America has long been called the land of opportunity. But in recent years, there has been a lot of discussion about whether that still describes our nation, comparing us both to other countries and our own past. Two measures people often look at are income inequality and intergenerational income mobility. How much difference is there between rich and poor? And how closely related is a person’s economic standing compared to that of his or her parents?

Interestingly, I recently saw two different types of pieces written by prominent economists comparing the United States to Denmark. One was a Bloomberg article by Tyler Cowen, and the other was a working paper written by Rasmus Landerso and Nobel laureate James Heckman. The themes were very similar. While Denmark and other Scandinavian countries are often held up as examples of wealthy and egalitarian societies, the full picture is more complex, and each author espouses an almost identical view that elements of both Denmark and the United States have value in promoting better economic outcomes.

Landerso and Heckman find that while intergenerational income mobility is smaller in Denmark than in the United States, educational mobility – comparing one’s top academic degree to one’s parents — is about the same.  This is despite a smaller gap in school test scores between relatively advantaged and disadvantaged Danish children than the same comparison in the United States. One would think this fact should lead to more educational mobility, but it does not

They suggest this is due to higher education leading to smaller financial returns in the Danish labor market. Cowen’s article supports this argument by noting that, despite Denmark’s relatively high standard of living, Danish-Americans make over 50 percent more than Danes in Denmark. While it may be that Danes that came to America were particularly able or ambitious and passed on these traits to their descendants, this disparity is consistent with the idea of higher financial returns for highly educated and skilled Americans.
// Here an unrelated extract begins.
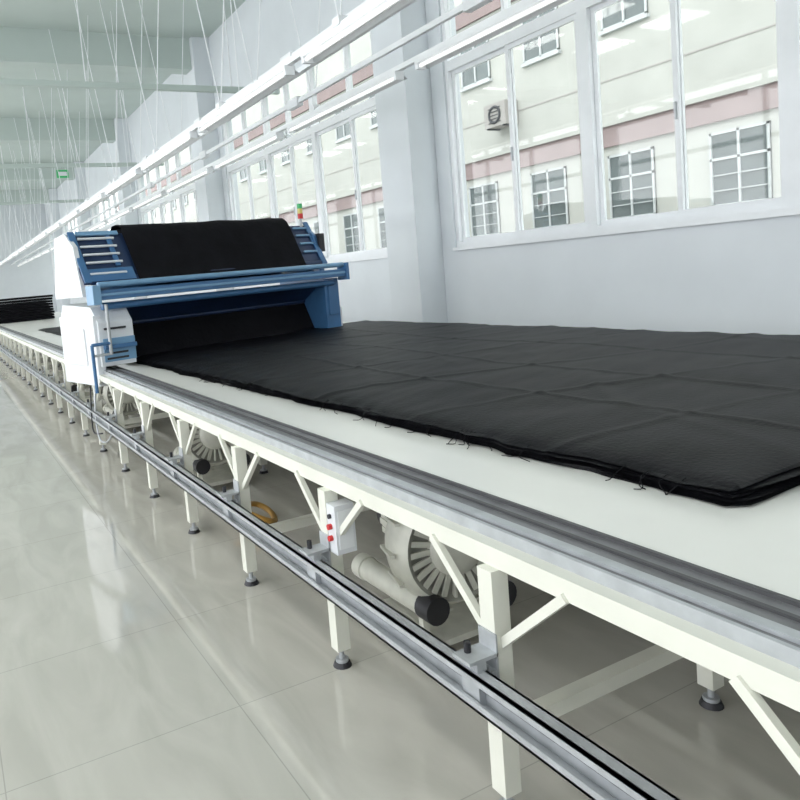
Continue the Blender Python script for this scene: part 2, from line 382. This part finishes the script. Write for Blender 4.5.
# ---------------------------------------------------------------- blowers
def blower(x,y):
    b=B('ring_blower'); c=(x,y,.44); d=(-1,.15,0); dv=Vector(d).normalized(); c=Vector(c)
    b.lathe(c,d,[(-.02,.02),(-.02,.20),(.0,.235),(.04,.25),(.10,.25),(.14,.235),(.165,.215)],ALU,48)
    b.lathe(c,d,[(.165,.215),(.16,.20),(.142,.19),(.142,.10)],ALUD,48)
    b.lathe(c,d,[(.142,.12),(.17,.11),(.18,.08),(.18,.0)],ALU,48)
    side=dv.cross(Vector((0,0,1))).normalized(); up=Vector((0,0,1))
    for i in range(26):
        t=2*math.pi*i/26; r=side*math.cos(t)+up*math.sin(t)
        b.beam(c+dv*.150+r*.105,c+dv*.158+r*.20,.010,.022,ALU)
        if i%2==0: b.beam(c-dv*.0+r*.245,c+dv*.13+r*.262,.02,.012,ALU)
    b.lathe(c,-dv,[(.02,.12),(.06,.125),(.27,.125),(.29,.12),(.30,.10),(.30,0)],ALU,28)
    for i in range(20):
        t=2*math.pi*i/20; r=side*math.cos(t)+up*math.sin(t); b.beam(c-dv*.06+r*.13,c-dv*.27+r*.13,.006,.025,ALU)
    b.lathe(c,-dv,[(.30,.11),(.36,.11),(.37,.09),(.37,0)],DARK,24)
    b.box(x+.05,x+.2,y-.06,y+.06,.56,.62,DARK)
    for s_ in (-1,1):
        q=c+side*s_*.15
        b.cyl(q+Vector((-.12,0,-.22)),q+Vector((.30,0,-.22)),.05,ALU,18)
        b.cyl(q+Vector((-.20,0,-.22)),q+Vector((-.12,0,-.22)),.055,DARK,18)
        b.cyl(q+Vector((.30,0,-.22)),q+Vector((.36,0,-.22)),.055,ALU,18)
    b.box(x-.16,x+.28,y-.2,y+.2,.06,.085,ALU)
    for fx in (-.13,.25):
        for fy in (-.17,.17): b.cyl((x+fx,y+fy,0),(x+fx,y+fy,.06),.025,DARK,12)
    b.beam((x-.08,y-.15,.08),(x-.08,y-.15,.3),.03,.03,ALU); b.beam((x-.08,y+.15,.08),(x-.08,y+.15,.3),.03,.03,ALU)
    b.beam((x+.2,y,.08),(x+.2,y,.3),.06,.04,ALU)
    b.done()
    b=B('flexible_duct')
    pts=spline([(x-.05,y-.30,.28),(x-.1,y-.36,.30),(x-.25,y-.55,.33),(x-.3,y-.85,.36),(x-.2,y-1.10,.48),(x-.18,y-1.16,.66)],16)
    b.tube(pts,.06,DUCT,14,rf=lambda i:.05+(.007 if i%2 else 0)); b.done()
for k in range(4): blower(2.36+2.75*k,-1.70)
b=B('orange_air_hose')
b.tube(spline([(4.0,-1.5,.03),(4.1,-1.45,.07),(4.25,-1.55,.10),(4.35,-1.7,.06),(4.25,-1.75,.03),(4.05,-1.7,.03),(3.98,-1.6,.08),(4.1,-1.5,.13)]),.018,ORANGE,10); b.done()
b=B('control_box')
x,y=2.365,-1.255
b.box(x-.035,x+.03,y-.05,y+.035,.48,.67,WHITE); b.box(x-.038,x-.035,y-.04,y+.025,.50,.65,FRAME)
b.cyl((x,y+.035,.585),(x,y+.05,.585),.011,RED,14); b.cyl((x,y+.035,.54),(x,y+.05,.54),.011,RED,14)
b.cyl((x,y+.035,.625),(x,y+.045,.625),.009,DARK,12)
b.done(.004)
# ---------------------------------------------------------------- overhead light rails
def rail(name,y,z,lamp,step):
    b=B(name)
    b.box(0,41,y-.025,y+.025,z,z+.045,FRAME)
    if lamp:
        x=.4
        while x<40:
            b.box(x,x+2.3,y-.05,y+.05,z-.035,z,FRAME)
            b.prism([(y-.05,z-.035),(y-.09,z-.06),(y-.085,z-.066),(y-.045,z-.042)],0,x,x+2.3,FRAME)
            b.cyl((x+.05,y+.02,z-.055),(x+2.25,y+.02,z-.055),.015,TUBE,12)
            b.box(x,x+.04,y-.045,y+.045,z-.08,z-.035,FRAME); b.box(x+2.26,x+2.3,y-.045,y+.045,z-.08,z-.035,FRAME)
            x+=2.6
    x=2.2
    while x<41:
        for dx in (-.45,.45): b.cyl((x,y,z+.045),(x+dx,y+(.3 if dx>0 else -.3),H-.01),.0065,FRAME,5)
        b.box(x-.05,x+.05,y-.04,y+.04,z+.03,z+.09,FRAME)
        x+=step
    b.done()
rail('tube_light_row',-2.88,3.3,True,2.53)
rail('cable_tray',-3.3,3.42,False,5.06)
rail('tube_light_row',-4.0,3.3,True,5.06)
b=B('busbar_track')
for y,z in ((-3.55,3.75),(-3.58,3.3)):
    b.box(0,41,y-.018,y+.018,z,z+.045,FRAME)
    x=1
    while x<40: b.box(x,x+.25,y-.035,y+.035,z-.025,z+.065,FRAME); x+=2.9
x=2.5
while x<41: b.cyl((x,-3.55,3.8),(x,-3.55,H-.01),.006,FRAME,5); b.cyl((x,-3.58,3.34),(x,-3.55,3.75),.008,FRAME,5); x+=5.8
b.done()
b=B('overhead_conduit')
for x in (12,19.5,27): b.box(x-.05,x+.05,YW,YL,4.78,4.87,CEIL)
for x in (12,19.5,27):
    for y in (-5,-2.5,0,5): b.cyl((x,y,4.8),(x,y,H-.01),.01,FRAME,5)
b.done()
b=B('exit_sign'); b.box(19.4,19.46,-3.35,-3.05,4.5,4.7,GREEN); b.box(19.39,19.4,-3.3,-3.1,4.55,4.65,WHITE); b.cyl((19.43,-3.2,4.7),(19.46,-3.2,4.79),.01,STEEL,6); b.done()
b=B('added_fill_panels')  # unseen glowing panels, added to brighten the interior
for i in range(6):
    for y in (1.9,4.4):
        for dx in (-2,0,2):
            x=4.15+7.6*i-7.6+dx
            if x<X0+1: continue
            b.box(x-.62,x+.62,y-.52,y+.52,H-.06,H-.005,FRAME); b.box(x-.58,x+.58,y-.48,y+.48,H-.07,H-.06,FILLGLOW)
b.done()
# ---------------------------------------------------------------- lighting
w=bpy.data.worlds.new('World'); S.world=w; w.use_nodes=True
bg=w.node_tree.nodes['Background']; bg.inputs[0].default_value=(.95,.97,1,1); bg.inputs[1].default_value=3.9
# ---------------------------------------------------------------- camera
cam=bpy.data.cameras.new('camera'); co=bpy.data.objects.new('camera',cam); S.collection.objects.link(co)
R=Matrix(((-0.44585,0.04087,-0.89417),(-0.89065,-0.11989,0.43861),(-0.08928,0.99195,0.08985)))
co.matrix_world=Matrix.Translation((0,0,1.55))@R.to_4x4()
cam.lens=722/800*36; cam.sensor_width=36; cam.shift_x=.125; cam.shift_y=-.0775; cam.clip_end=300
S.camera=co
Landerso and Heckman therefore explain the similarity in educational mobility as a balance of two competing dissimilarities. Denmark appears to promote mobility by effectively educating disadvantaged youth, but the United States has stronger incentives for continued education. As the authors conclude, “Policies that combine the best features of each system would appear to have the greatest benefit for promoting intergenerational mobility in terms of both income and educational attainment.”